## START

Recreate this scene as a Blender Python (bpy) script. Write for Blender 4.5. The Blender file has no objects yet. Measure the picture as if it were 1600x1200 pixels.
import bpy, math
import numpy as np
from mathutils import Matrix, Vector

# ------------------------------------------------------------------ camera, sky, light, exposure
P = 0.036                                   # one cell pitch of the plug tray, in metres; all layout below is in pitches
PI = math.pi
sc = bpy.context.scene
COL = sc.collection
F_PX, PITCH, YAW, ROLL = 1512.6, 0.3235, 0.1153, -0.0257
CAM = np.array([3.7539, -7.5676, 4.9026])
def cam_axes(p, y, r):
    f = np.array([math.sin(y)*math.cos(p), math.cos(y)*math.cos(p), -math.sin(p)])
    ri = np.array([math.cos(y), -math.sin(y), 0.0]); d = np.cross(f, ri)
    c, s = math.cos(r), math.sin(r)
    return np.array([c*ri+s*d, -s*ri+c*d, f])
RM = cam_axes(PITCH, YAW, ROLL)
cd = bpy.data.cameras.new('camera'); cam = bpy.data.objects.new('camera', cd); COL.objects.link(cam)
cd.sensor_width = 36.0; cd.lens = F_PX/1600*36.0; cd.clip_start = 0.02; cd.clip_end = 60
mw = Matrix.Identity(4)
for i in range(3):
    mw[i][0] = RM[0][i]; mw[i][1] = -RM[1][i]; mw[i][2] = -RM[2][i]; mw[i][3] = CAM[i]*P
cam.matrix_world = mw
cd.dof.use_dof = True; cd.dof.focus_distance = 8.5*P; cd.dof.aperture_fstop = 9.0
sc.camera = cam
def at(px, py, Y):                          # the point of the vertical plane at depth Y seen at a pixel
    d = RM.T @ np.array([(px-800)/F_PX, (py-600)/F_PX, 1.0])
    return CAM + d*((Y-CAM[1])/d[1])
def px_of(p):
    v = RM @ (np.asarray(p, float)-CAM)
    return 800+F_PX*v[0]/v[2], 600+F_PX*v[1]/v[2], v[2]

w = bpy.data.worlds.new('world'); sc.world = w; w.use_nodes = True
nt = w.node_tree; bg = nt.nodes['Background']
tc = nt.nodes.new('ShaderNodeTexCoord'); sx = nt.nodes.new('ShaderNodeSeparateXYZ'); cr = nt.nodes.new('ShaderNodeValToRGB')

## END

* Challenge
All of the lines above must be returned exactly.

* Expected output
Recreate this scene as a Blender Python (bpy) script. Write for Blender 4.5. The Blender file has no objects yet. Measure the picture as if it were 1600x1200 pixels.
import bpy, math
import numpy as np
from mathutils import Matrix, Vector

# ------------------------------------------------------------------ camera, sky, light, exposure
P = 0.036                                   # one cell pitch of the plug tray, in metres; all layout below is in pitches
PI = math.pi
sc = bpy.context.scene
COL = sc.collection
F_PX, PITCH, YAW, ROLL = 1512.6, 0.3235, 0.1153, -0.0257
CAM = np.array([3.7539, -7.5676, 4.9026])
def cam_axes(p, y, r):
    f = np.array([math.sin(y)*math.cos(p), math.cos(y)*math.cos(p), -math.sin(p)])
    ri = np.array([math.cos(y), -math.sin(y), 0.0]); d = np.cross(f, ri)
    c, s = math.cos(r), math.sin(r)
    return np.array([c*ri+s*d, -s*ri+c*d, f])
RM = cam_axes(PITCH, YAW, ROLL)
cd = bpy.data.cameras.new('camera'); cam = bpy.data.objects.new('camera', cd); COL.objects.link(cam)
cd.sensor_width = 36.0; cd.lens = F_PX/1600*36.0; cd.clip_start = 0.02; cd.clip_end = 60
mw = Matrix.Identity(4)
for i in range(3):
    mw[i][0] = RM[0][i]; mw[i][1] = -RM[1][i]; mw[i][2] = -RM[2][i]; mw[i][3] = CAM[i]*P
cam.matrix_world = mw
cd.dof.use_dof = True; cd.dof.focus_distance = 8.5*P; cd.dof.aperture_fstop = 9.0
sc.camera = cam
def at(px, py, Y):                          # the point of the vertical plane at depth Y seen at a pixel
    d = RM.T @ np.array([(px-800)/F_PX, (py-600)/F_PX, 1.0])
    return CAM + d*((Y-CAM[1])/d[1])
def px_of(p):
    v = RM @ (np.asarray(p, float)-CAM)
    return 800+F_PX*v[0]/v[2], 600+F_PX*v[1]/v[2], v[2]

w = bpy.data.worlds.new('world'); sc.world = w; w.use_nodes = True
nt = w.node_tree; bg = nt.nodes['Background']
tc = nt.nodes.new('ShaderNodeTexCoord'); sx = nt.nodes.new('ShaderNodeSeparateXYZ'); cr = nt.nodes.new('ShaderNodeValToRGB')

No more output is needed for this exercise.